La question chinoise est et sera donc au centre de la grande stratégie américaine. Pour autant, il faut s’interroger sur la capacité de l’actuelle Administration Trump à élaborer et conduire une telle stratégie. Une ou deux idées fixes, quand bien même seraient-elles fondées, et le martelage du thème de l’« America First » ne font pas une pensée stratégique capable de s’inscrire dans l’ordre des faits. D’autant plus que la partie géopolitique se joue également contre d’autres acteurs, plus ou moins alliés à la Pékin (la Russie), et sur d’autres théâtres géographiques (la Grande Eurasie et le Moyen-Orient). Selon une métaphore quelque peu usée, la stratégie est souvent comparée à une partie d’échec. Certes, mais les affrontements géopolitiques se déroulent sur plusieurs « plateaux », avec des pièces dont la valeur change et selon des règles variables. A cet égard, la récente décision de « sortir » de Syrie, tout en faisant de l’Iran le point focal de la stratégie la stratégie américaine (!), et la tentation de se dégager de ce nœud gordien qu’est le Moyen-Orient, sont de mauvais augure. Idem quant à la négligence des alliances et au mépris des cadres internationaux, autres théâtres où la partie géopolitique se joue. Ne pas adhérer à un discours lénifiant ou emphatique sur l’« ordre international libéral » est une chose, abandonner les institutions internationales à l’adversaire en est une autre.

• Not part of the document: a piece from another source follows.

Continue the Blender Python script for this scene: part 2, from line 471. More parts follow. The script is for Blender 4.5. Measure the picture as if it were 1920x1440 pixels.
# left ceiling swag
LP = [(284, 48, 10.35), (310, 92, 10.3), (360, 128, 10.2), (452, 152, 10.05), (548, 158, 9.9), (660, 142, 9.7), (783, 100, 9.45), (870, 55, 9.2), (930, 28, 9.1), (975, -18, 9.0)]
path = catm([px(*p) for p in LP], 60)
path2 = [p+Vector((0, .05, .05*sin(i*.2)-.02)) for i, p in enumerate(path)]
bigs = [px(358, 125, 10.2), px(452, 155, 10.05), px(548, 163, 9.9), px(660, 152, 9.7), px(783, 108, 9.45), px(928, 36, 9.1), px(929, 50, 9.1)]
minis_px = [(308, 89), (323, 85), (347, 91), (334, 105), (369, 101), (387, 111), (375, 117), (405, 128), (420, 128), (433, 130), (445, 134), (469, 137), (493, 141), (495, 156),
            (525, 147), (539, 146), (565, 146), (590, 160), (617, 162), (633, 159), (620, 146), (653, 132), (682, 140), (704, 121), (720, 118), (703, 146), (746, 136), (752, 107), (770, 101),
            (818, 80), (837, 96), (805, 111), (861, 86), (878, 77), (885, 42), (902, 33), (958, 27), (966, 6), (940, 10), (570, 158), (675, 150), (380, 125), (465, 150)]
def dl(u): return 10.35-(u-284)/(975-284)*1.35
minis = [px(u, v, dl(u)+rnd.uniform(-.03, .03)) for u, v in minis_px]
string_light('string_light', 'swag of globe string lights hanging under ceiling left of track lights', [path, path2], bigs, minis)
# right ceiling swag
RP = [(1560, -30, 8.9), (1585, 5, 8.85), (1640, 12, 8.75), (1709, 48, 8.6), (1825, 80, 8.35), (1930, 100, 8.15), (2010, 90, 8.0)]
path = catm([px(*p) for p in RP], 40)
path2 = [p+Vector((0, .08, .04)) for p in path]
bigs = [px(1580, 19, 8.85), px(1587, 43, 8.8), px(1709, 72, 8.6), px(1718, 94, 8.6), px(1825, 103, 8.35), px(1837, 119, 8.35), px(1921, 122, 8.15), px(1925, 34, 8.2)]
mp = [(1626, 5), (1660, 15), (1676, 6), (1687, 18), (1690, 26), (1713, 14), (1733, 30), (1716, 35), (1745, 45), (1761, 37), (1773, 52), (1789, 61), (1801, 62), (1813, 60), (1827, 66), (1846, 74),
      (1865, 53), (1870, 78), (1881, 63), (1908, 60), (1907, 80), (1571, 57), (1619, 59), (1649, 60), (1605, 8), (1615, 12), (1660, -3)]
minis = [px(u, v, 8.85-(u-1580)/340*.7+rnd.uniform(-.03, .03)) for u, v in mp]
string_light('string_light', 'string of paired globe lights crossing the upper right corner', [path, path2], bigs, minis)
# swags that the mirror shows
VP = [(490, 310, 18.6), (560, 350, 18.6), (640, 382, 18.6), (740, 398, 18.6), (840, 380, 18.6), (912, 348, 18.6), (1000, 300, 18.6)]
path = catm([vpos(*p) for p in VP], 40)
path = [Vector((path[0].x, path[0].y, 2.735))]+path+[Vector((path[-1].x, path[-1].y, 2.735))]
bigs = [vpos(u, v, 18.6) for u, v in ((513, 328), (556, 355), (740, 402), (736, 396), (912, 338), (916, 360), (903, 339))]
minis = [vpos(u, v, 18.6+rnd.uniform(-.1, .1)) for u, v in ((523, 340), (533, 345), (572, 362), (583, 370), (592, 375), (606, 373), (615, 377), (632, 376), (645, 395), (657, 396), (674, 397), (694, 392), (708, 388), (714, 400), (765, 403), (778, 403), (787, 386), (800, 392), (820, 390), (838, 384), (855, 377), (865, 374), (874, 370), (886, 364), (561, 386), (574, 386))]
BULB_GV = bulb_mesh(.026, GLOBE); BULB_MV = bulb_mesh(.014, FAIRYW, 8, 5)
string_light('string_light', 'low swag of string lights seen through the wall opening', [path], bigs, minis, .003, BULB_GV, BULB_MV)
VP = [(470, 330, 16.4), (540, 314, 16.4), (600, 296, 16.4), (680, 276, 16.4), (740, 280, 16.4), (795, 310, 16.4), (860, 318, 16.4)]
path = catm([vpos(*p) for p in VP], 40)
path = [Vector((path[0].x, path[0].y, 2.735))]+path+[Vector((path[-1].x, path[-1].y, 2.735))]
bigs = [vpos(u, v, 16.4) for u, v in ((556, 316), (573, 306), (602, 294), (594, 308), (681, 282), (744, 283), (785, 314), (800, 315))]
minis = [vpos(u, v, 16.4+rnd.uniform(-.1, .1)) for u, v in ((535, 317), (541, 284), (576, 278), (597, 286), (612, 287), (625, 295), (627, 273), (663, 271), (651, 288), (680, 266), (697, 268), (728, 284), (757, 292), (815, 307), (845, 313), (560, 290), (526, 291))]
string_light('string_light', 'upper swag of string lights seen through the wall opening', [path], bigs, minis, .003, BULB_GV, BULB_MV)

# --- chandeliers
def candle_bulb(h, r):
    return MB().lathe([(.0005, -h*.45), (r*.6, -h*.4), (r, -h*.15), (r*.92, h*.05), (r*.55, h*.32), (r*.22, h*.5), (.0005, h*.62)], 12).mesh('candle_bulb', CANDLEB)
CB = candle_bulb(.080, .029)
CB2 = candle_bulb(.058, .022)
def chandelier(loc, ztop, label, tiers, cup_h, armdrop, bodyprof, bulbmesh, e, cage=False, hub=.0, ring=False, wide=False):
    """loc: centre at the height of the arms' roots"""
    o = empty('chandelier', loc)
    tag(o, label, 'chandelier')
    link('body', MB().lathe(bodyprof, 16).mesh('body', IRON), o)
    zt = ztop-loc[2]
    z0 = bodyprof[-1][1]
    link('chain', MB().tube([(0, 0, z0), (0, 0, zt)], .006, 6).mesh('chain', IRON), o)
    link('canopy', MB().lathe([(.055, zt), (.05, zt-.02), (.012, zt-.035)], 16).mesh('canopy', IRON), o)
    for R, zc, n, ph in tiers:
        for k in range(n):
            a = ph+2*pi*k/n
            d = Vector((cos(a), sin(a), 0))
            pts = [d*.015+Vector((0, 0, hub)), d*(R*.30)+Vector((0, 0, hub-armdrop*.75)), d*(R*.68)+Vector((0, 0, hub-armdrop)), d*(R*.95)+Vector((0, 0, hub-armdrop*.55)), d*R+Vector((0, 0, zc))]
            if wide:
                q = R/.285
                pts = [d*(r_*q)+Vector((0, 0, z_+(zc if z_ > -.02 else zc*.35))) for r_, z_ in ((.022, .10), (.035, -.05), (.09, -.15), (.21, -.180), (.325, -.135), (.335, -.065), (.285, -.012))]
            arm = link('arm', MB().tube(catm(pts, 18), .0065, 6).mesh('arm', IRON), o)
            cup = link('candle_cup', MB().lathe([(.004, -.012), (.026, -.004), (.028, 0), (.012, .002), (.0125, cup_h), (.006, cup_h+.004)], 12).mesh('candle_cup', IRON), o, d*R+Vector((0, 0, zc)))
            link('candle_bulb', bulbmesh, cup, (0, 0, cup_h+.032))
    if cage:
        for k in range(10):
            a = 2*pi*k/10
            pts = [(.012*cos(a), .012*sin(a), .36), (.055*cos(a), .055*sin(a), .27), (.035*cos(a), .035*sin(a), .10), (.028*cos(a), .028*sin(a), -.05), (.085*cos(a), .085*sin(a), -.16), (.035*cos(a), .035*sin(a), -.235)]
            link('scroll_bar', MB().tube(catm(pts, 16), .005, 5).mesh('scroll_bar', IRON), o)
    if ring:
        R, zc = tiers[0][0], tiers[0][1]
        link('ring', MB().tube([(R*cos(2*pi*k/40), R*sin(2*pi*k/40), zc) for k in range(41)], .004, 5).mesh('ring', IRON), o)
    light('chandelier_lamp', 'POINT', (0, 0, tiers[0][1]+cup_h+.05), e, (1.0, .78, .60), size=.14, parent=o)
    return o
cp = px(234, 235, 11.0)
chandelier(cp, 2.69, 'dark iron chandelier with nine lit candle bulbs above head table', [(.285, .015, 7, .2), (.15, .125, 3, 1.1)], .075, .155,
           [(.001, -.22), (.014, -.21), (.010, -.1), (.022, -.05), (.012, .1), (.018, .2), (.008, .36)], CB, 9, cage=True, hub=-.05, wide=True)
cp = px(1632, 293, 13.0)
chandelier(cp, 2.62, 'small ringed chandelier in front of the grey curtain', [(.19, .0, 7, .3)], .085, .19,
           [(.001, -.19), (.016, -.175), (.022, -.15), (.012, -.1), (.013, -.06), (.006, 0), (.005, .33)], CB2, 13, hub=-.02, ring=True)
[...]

Pour conclure, en fait de grande stratégie, Trump devrait méditer ce que Xi-Jinping fait. La Chine populaire marche sur deux jambes : tout en édifiant son propre système international, autour de l’Organisation de coopération de Shanghai, elle avance ses pions à l’intérieur de l’ONU et des institutions de Bretton-Woods. A l’intérieur du système international édifié en 1945, les États-Unis bénéficient encore d’une certaine préséance et de l’avantage du P3 (l’axe diplomatique Washington-Londres-Paris au sein du Conseil de sécurité des Nations Unies). Parallèlement, il leur revient de préserver et de renforcer un cercle de libres nations, au-delà des limites du monde atlantique.
Dans un monde « plein » et interconnecté, il ne sera pas possible aux États-Unis de de se replier sur l’hémisphère occidental, du moins pas sans perte irrémédiable de puissance et gravissimes menaces sur la sécurité de la base nord-américaine. Au vrai, les deux guerres mondiales et leurs développements ont déjà démontré la vanité de l’isolationnisme. Plus généralement, une unité politique, a fortiori la plus puissante, ne dispose pas de la liberté de participer ou de ne pas participer à la vie générale des nations : les hommes et les sociétés politiques qu’ils forment sont « jetés » dans le monde.